Insights to Humanity's "Nature Religions": The Hunter-Gatherers

 This is a six part series of short postings of a longer article viewable at this link: Insights to Humanity's "Nature Religions".  These shorter periodic postings may make reviewing the article more time efficient for you.

As early human groups migrated throughout the world they brought with them only the bare essentials, such as stone implements, spears, firestones, and pelts. Such as the famous Otzi, the iceman's kit of a woven grass cloak, coat, belt, leggings, loincloth, bearskin cap, shoes, a scraper, a drill, a flint flake, a bone awl and a dried fungus, and perhaps snowshoes.  A copper ax, a stone knife, a quiver with 14 arrows and a presumed bow string, and unfinished longbow. These early nomadic hunter-gathers almost certainly had little or no concept of ownership of land. They went where survival dictated.

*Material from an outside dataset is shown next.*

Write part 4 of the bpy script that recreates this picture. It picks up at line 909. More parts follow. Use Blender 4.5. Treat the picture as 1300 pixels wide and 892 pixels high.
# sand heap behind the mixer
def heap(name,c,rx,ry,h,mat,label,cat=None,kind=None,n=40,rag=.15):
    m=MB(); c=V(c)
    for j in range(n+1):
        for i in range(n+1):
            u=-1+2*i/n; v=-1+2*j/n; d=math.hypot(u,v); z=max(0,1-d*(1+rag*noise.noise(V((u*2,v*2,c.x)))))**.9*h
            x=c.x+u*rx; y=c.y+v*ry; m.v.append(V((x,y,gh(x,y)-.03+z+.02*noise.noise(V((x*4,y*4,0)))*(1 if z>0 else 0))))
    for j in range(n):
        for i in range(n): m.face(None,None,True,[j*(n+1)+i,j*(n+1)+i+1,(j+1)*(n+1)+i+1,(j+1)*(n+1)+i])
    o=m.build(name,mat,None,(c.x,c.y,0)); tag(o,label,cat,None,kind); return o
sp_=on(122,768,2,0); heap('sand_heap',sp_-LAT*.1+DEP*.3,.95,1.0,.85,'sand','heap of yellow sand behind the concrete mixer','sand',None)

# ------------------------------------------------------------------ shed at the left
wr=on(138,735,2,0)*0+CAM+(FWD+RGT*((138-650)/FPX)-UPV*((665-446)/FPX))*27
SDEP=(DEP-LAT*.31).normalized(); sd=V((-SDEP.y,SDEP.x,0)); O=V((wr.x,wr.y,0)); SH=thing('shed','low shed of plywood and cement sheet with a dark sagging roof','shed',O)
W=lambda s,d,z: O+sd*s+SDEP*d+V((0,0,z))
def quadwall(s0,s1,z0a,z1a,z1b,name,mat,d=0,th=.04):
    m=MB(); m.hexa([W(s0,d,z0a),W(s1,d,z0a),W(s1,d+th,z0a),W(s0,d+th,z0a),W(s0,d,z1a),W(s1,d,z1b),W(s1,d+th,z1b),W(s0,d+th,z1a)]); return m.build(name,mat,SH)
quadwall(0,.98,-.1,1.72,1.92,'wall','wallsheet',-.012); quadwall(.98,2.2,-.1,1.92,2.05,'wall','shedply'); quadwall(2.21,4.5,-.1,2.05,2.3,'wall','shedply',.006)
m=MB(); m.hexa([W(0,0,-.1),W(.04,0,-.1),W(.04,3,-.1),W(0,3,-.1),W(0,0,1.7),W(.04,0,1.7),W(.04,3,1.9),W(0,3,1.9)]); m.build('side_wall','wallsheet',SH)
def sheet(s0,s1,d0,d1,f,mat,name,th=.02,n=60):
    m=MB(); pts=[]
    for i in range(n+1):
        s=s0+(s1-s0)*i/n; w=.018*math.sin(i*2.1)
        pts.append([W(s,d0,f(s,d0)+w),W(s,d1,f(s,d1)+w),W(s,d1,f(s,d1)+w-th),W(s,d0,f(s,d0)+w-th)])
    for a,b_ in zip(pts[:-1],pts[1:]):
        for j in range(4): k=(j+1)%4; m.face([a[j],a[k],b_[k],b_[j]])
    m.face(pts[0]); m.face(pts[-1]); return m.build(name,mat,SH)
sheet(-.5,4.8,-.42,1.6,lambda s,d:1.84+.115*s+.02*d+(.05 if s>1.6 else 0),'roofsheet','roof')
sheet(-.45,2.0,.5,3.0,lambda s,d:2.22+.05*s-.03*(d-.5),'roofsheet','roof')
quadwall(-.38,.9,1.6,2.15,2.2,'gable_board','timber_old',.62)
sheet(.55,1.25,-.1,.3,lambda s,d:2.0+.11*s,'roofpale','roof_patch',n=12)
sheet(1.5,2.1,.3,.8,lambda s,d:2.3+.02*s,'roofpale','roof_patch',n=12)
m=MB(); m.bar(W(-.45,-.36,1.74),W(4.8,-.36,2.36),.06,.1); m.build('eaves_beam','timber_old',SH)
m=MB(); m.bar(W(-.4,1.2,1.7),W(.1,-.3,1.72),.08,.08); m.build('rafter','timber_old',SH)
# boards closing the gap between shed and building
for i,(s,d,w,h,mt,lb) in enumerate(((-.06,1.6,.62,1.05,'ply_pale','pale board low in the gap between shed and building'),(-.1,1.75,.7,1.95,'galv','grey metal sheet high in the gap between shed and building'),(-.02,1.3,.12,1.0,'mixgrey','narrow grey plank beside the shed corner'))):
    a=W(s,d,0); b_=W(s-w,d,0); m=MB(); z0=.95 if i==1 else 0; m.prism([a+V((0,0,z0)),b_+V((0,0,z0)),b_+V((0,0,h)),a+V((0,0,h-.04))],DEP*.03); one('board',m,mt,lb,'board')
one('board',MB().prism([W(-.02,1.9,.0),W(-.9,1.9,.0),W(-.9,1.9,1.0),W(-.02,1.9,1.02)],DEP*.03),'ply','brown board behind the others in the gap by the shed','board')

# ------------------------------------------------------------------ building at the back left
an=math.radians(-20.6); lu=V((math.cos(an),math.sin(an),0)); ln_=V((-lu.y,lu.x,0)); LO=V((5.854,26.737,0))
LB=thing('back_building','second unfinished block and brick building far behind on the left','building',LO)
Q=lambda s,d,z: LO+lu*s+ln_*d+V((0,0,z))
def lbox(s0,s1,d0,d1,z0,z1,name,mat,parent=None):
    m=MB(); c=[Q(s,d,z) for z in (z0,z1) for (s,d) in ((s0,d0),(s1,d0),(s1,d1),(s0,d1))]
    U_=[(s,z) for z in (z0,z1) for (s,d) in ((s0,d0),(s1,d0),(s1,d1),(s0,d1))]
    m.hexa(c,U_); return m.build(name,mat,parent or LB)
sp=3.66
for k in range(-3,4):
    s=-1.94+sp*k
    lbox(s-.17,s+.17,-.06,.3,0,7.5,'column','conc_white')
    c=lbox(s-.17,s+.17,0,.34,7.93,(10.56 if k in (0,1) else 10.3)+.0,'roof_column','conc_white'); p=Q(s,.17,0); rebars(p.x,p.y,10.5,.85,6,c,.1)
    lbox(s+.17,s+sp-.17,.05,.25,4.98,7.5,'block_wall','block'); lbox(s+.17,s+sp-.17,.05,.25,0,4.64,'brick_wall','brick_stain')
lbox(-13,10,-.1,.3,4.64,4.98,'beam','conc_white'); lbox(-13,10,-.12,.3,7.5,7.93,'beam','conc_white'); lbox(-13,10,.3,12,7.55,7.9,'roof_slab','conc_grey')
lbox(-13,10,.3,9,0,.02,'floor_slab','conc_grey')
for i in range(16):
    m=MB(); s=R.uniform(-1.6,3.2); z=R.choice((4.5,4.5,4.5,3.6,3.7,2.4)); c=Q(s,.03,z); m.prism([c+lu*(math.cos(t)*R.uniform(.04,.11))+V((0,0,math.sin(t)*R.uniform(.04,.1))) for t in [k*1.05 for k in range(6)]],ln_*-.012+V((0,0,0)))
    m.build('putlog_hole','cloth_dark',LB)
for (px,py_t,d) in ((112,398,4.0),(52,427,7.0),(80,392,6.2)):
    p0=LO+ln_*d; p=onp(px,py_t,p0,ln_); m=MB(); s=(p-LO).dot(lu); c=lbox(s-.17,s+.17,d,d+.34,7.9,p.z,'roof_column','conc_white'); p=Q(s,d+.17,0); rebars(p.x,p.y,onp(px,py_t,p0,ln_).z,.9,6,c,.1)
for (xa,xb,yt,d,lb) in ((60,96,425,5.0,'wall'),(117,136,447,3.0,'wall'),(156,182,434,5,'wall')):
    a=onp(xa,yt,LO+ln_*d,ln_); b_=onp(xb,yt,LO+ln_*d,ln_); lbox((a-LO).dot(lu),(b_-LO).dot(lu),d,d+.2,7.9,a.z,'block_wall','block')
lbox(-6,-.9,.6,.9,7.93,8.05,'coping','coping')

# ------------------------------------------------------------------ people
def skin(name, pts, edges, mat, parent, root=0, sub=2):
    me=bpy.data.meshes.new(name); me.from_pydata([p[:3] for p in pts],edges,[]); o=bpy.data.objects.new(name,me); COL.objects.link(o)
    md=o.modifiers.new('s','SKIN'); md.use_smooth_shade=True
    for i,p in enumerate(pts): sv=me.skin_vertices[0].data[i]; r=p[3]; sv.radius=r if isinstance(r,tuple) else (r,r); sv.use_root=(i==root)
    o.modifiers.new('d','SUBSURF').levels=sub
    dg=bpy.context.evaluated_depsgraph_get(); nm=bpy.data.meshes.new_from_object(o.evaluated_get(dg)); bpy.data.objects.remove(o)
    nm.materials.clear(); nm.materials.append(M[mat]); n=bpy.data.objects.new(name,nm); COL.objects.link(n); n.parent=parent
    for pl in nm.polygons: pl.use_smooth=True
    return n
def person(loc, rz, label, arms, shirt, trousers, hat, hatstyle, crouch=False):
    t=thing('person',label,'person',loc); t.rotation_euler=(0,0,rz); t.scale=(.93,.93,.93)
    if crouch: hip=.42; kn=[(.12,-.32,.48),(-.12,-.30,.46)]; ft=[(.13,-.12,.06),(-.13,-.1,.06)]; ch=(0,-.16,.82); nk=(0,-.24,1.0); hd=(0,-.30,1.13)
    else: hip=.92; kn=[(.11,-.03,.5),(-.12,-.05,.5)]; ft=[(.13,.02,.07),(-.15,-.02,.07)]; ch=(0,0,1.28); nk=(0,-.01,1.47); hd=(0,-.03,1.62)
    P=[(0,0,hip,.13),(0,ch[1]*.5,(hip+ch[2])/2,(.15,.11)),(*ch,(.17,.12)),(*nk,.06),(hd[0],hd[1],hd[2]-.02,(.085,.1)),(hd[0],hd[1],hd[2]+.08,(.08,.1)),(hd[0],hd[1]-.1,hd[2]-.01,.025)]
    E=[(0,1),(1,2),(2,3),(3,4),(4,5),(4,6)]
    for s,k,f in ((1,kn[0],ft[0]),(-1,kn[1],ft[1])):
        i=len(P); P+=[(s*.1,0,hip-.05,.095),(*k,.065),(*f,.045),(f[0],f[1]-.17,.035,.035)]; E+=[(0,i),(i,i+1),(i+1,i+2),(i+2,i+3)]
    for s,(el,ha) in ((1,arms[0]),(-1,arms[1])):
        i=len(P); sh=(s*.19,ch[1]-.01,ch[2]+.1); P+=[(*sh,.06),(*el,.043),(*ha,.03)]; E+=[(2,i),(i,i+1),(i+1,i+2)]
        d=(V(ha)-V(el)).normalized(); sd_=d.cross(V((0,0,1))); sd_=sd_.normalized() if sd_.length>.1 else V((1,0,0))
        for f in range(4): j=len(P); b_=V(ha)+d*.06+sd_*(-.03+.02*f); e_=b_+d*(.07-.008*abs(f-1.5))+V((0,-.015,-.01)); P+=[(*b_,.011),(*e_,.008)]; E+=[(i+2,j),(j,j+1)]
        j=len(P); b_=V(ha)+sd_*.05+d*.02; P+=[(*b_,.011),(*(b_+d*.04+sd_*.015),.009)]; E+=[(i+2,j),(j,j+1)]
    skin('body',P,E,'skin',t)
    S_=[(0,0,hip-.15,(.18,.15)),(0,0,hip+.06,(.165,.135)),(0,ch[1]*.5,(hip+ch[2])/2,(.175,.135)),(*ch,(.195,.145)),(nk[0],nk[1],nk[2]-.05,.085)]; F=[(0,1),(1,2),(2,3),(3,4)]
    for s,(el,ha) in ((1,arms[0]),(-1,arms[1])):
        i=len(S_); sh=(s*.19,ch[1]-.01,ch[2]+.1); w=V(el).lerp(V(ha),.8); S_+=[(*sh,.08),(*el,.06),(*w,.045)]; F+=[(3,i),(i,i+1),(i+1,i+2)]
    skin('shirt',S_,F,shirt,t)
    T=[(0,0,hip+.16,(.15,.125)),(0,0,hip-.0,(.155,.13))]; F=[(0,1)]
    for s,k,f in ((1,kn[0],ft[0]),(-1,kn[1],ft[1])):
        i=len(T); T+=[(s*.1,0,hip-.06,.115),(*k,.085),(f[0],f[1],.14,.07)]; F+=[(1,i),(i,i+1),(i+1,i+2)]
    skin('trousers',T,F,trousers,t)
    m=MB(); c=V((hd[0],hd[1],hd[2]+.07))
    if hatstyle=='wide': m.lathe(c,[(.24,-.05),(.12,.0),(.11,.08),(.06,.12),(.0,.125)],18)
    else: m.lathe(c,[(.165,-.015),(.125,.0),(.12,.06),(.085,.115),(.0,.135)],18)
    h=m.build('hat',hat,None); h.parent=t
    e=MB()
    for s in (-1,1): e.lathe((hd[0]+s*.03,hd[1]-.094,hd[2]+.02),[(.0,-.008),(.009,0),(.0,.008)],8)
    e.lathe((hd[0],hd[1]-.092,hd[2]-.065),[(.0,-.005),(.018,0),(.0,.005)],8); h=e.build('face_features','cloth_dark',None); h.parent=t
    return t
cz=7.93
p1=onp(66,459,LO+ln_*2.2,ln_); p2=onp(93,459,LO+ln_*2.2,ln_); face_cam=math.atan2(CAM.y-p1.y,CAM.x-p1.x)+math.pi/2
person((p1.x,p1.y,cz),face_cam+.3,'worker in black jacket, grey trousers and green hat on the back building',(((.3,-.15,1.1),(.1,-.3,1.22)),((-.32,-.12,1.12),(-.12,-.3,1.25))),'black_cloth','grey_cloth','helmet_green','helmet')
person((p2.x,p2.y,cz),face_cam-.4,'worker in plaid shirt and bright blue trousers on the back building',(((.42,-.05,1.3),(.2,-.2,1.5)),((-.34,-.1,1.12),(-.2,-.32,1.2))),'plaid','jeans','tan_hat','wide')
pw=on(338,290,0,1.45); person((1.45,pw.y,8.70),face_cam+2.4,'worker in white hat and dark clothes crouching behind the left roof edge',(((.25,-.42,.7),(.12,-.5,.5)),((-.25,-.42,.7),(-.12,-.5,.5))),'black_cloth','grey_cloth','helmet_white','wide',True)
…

The more enlightened among them would no doubt have been grateful for the blessings that nature provided them. We can imagine that the first stirrings of petitioning of a higher power would have emerged around this time. We will see momentarily that such deity concepts were applied to anything with "more power" than a human.  Such invocations to their deities, as exists in a few remaining primitive societies even today, would have been performed routinely and possibly communally, but we can imagine that on many occasions, prayer was done alone and in the face of danger and hunger.  

With small communities constantly on the brink of starvation or of perishing from extreme weather, there evolved the need for cooperation among community members, and to a lesser extent between different tribes. Unlike our modern era It must have been clear to everyone that such was a better system than going it alone, or merely living for oneself.